As much as the Bandbox studios were a place for work, they were also a place for hanging out. The beverage of choice for artists of this period was tea. An artist in the building named Burt Harwood had first brought an elaborate Russian-style samovar to the building’s common area. A samovar at this time would have been a mark of cosmopolitanism, an eccentric affectation that set the building’s artists apart. Two resident artists, an Englishwoman and former nurse named Elisabeth Chant and her friend Margarethe Heisser, took over the samovar, making it the social hub of the local arts scene. “An informal ‘clearing house’ for arts information,” is how historian Michael Conforti described it, “where those concerned with the community’s need for craft instruction as well as studio and professional space could gather, providing a forum for the discussion of contemporary social and aesthetic issues at the same time.”

The extant photos of the interior – the skylight, the samovar, the curtains, the curios and relics and paintings on the walls and in the cabinets – wouldn’t look totally out of place in a studio in any Northeast location you’d care to name.
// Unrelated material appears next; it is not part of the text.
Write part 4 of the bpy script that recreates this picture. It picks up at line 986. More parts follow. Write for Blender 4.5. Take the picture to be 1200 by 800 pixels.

The first exhibitions by local artists in the city’s history were staged here. The Bandbox’s exhibition spaces also put Minneapolis on the map, so to speak, as a destination for traveling art shows. You may recognize the more-than-slightly defensive tone in the Tribune’s 1895 coverage of an exhibition of avant-garde French poster art: “It will be the first time that an exhibit such as the big Eastern cities are continually offered has considered coming to the West, and the promoters are carefully watching the success of the present Studio Club show, as they maintain the West is not ready for the showing of a collection like this.” The Bandbox and the artists who worked there were willing to say to the world that the West was ready. The work the Bandbox and Studio League artists undertook were directly responsible for long-lived institutions like Mia and the Minneapolis College of Art and Design.

By the turn of the century, however, the character of the neighborhood was changing. Hennepin was becoming less of a residential district and more of commercial district. As prominent as the artists working in there were locally, their status couldn’t save them from the area’s shifting landscape.

"Rainy Evening on Hennepin Avenue" by Robert Koehler
Wikimedia Commons
Koehler’s well-known painting of Hennepin Avenue near the Bandbox from 1902.

Knowing what we know about Minneapolis real estate, we might expect that the Bandbox building was abandoned and left to decay until the 1960s, when it was finally torn down. That’s not what happened, though. At least, it didn’t take that long; there are vanished Minneapolises we’ve long forgotten beneath the vanished Minneapolises we do remember. The Bandbox was torn down all the way back in 1903.

In its place, a developer built some low-rise buildings that would house an auto garage, a funeral parlor, and an assortment of other commercial businesses. One of these buildings remains – the currently vacant salmon one with the twisty fire escape at 705 Hennepin. In a truly bizarre historical irony that should not go unremarked upon, this property was owned and developed by none other than T.B. Walker, the lumber baron who was showing artwork in his downtown mansion nearby, and would eventually transform that private collection into the core holdings of the future Walker Art Center.

Many of the artists and arts organizations that had occupied the Bandbox moved a few blocks south to a brand new building built for them by culturally attuned philanthropists in 1907, the Handicraft Guild, which still stands at Marquette and 10th. This was a short distance that nonetheless would have put them by contemporary standards on the edge of the suburbs. Though the building’s heyday as a destination and center for gravity in the Minneapolis art scene only lasted through the early 1920s, artists worked in the Handicraft Guild building for generations.

In fact, a group of them were recently evicted. There’s an 18-story apartment tower going up over the old building.